Sometimes I meet up with someone who is just bursting to tell a story.
Once I met a nonagenarian who had emigrated to Canada in his youth and who was on a visit to his native heath, which was Dollingstown.
He had been reading my column in the 'MAIL' overseas and was bursting to enlighten me about the hell he had gone through on a big local farm.
He contacted me and, in a few earthy phrases, led off. Before he had got very far I realised that I had met an old man who was haunted by his teenage memories of diabolical cruelty to horses which he had not only witnessed but also, unwillingly, had to aid
His language was blistering -- not so much about the Squire who had employed him, for he had spent most of his time travelling around as a horse dealer of international repute, but more about elderly fellow employees, some of whom he termed 'cute hoors' who had given him the dirtiest and most revolting tasks while they pocketed all the 'back handers' from satisfied customers.
The Squire who owned the place had held contracts to supply horses to various overseas Army buyers, and the dodges that were used to dress up old nags were hair raising -- and I mean hair raising.

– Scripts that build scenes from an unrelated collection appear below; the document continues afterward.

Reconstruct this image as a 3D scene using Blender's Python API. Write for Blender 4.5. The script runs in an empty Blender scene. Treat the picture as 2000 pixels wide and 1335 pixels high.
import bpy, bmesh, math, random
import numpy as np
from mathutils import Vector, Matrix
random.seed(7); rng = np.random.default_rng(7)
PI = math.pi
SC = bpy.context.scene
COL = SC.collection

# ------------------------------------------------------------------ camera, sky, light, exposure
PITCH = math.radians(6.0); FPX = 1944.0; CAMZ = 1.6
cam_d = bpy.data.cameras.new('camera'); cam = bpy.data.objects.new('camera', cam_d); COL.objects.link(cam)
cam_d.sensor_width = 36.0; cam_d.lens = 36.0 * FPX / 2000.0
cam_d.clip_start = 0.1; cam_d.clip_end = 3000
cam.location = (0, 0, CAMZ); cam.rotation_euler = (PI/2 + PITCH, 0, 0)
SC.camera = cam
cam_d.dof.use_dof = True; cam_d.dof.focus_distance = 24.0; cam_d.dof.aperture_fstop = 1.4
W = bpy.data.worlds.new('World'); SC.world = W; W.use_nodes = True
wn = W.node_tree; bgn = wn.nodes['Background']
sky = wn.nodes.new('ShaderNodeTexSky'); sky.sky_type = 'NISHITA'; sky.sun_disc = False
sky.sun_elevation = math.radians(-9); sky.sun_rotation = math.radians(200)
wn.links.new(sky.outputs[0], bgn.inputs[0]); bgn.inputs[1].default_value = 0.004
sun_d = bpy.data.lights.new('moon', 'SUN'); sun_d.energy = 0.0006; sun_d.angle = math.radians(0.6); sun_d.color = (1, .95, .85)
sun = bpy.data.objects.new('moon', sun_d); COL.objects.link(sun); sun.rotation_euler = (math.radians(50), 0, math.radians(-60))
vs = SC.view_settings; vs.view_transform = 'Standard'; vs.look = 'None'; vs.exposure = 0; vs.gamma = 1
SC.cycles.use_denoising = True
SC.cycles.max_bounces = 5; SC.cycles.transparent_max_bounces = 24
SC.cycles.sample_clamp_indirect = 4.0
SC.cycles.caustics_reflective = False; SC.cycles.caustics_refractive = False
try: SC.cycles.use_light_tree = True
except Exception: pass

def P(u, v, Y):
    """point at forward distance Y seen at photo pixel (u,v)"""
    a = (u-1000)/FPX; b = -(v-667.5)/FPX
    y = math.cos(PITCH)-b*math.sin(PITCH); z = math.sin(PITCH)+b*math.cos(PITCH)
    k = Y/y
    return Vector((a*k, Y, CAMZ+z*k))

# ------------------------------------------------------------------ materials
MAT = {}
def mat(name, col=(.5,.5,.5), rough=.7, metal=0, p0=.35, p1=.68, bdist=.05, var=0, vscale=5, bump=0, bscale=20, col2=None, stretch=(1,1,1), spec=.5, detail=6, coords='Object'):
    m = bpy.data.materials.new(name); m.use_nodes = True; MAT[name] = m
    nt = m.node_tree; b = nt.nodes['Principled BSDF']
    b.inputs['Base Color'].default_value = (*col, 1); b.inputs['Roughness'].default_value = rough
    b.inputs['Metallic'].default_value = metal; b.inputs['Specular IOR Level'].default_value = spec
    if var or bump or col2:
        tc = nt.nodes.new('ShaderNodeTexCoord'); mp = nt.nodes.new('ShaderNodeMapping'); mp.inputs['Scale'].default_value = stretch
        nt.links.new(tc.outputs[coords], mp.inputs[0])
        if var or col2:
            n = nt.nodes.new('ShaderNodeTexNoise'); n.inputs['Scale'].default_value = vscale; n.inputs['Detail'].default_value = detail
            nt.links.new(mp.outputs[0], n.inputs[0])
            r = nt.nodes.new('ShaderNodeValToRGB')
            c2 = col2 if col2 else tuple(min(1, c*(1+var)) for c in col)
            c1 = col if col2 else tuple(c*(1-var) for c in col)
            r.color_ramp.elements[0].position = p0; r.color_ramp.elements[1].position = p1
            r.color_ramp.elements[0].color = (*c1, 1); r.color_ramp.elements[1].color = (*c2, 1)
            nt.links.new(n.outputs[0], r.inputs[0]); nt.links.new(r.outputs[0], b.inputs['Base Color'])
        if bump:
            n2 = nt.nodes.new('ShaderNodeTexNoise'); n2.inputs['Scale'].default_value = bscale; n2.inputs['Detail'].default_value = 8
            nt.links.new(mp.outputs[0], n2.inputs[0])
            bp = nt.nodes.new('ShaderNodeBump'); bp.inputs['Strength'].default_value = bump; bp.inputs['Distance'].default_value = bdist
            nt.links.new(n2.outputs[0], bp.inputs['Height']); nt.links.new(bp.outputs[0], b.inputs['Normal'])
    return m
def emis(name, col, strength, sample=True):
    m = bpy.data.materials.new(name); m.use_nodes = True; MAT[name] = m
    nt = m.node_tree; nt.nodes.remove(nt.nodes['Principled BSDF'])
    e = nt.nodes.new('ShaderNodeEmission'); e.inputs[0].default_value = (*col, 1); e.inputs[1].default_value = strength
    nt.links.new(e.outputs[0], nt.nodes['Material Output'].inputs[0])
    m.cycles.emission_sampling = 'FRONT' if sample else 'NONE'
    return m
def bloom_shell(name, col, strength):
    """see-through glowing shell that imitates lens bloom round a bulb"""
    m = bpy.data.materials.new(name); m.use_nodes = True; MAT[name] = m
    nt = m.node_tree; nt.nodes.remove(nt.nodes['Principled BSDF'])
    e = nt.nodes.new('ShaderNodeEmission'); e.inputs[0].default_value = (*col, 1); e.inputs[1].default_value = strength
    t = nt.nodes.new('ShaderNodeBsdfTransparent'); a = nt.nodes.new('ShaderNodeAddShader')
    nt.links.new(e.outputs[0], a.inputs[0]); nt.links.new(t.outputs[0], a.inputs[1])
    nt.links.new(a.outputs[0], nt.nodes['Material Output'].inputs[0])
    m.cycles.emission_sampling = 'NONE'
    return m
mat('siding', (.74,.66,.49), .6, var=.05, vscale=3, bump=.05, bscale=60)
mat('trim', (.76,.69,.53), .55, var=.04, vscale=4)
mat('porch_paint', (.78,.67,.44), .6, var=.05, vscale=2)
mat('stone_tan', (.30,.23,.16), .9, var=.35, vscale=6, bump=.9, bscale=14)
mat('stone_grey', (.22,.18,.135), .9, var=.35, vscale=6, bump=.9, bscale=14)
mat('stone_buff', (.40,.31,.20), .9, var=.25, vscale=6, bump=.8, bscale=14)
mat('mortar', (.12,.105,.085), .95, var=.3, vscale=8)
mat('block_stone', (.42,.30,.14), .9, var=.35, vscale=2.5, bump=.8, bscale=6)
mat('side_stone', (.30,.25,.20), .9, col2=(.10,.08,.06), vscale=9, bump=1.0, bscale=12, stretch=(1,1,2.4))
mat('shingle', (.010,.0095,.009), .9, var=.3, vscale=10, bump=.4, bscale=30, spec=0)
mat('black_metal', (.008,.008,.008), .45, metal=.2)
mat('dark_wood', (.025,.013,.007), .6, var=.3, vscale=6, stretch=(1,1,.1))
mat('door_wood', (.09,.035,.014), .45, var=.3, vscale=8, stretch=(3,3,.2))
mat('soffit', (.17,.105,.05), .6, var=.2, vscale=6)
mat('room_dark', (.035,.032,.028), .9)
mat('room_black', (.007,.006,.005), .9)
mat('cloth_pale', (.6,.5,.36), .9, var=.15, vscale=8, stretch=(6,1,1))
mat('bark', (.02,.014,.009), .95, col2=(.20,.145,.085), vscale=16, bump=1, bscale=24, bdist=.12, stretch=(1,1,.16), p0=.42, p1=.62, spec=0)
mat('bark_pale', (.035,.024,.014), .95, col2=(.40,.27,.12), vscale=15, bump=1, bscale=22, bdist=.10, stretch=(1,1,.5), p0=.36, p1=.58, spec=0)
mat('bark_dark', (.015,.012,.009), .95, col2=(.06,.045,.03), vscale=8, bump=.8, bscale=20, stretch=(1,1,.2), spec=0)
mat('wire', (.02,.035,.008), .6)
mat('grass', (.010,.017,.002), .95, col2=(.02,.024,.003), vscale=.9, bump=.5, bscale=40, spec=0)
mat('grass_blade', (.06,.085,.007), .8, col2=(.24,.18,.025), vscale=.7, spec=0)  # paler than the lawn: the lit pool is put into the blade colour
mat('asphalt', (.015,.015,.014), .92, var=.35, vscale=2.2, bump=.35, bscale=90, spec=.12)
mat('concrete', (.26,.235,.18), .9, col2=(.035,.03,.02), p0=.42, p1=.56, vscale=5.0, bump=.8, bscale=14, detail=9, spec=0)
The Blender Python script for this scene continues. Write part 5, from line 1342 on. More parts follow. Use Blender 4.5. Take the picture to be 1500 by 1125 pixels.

Blackening grey hairs, plucking manes and tails, even inserting a grain of mustard in an animal's most sensitive area to give him a 'gee up'.
Bill was able to reel them all off without pausing breath. That wasn't what had vexed him however, but instead, it was the way horses had been tortured and mutilated by having their tails amputated to meet the specifications of various overseas Army procurement agents -- particularly Eastern European ones.
As I have said, Bill was made to help and the squeals of the wounded animals and the torture that they had suffered, had preyed on his mind all his life. He had come to me to have the story published and he named names with vengeance in his heart.
Needless to say, I am naming no names although those that Bill identified would have passed away long since.
Neither am I going to give a low-by-blow account of the revolting amputation system that I have on record. (I have actually handled and photographed the large secateurs which were used).
Docking horses tails has, of course, long since been outlawed in the UK -- and rightly so.
Sad to say, Bill broke a leg when he stumbled and fell as he struggled to his feet after I had recorded him and put the heart across me.
He was a big, heavily built man and I had sat him down on a low settee with the recorder at his feet on a small footstool. I had also given him a double Scotch to wet his whistle!
He had difficulty rising and actually struggled and slid off onto the floor in a tangle of loose cushions and wires of the recorder.
As he hit the ground I heard an ominous 'crack' My God, I thought, he has broken a femur!
Was I relieved when I had sorted him out to find that I now had a three-leggèd footstool and Bill was going well on his limbs!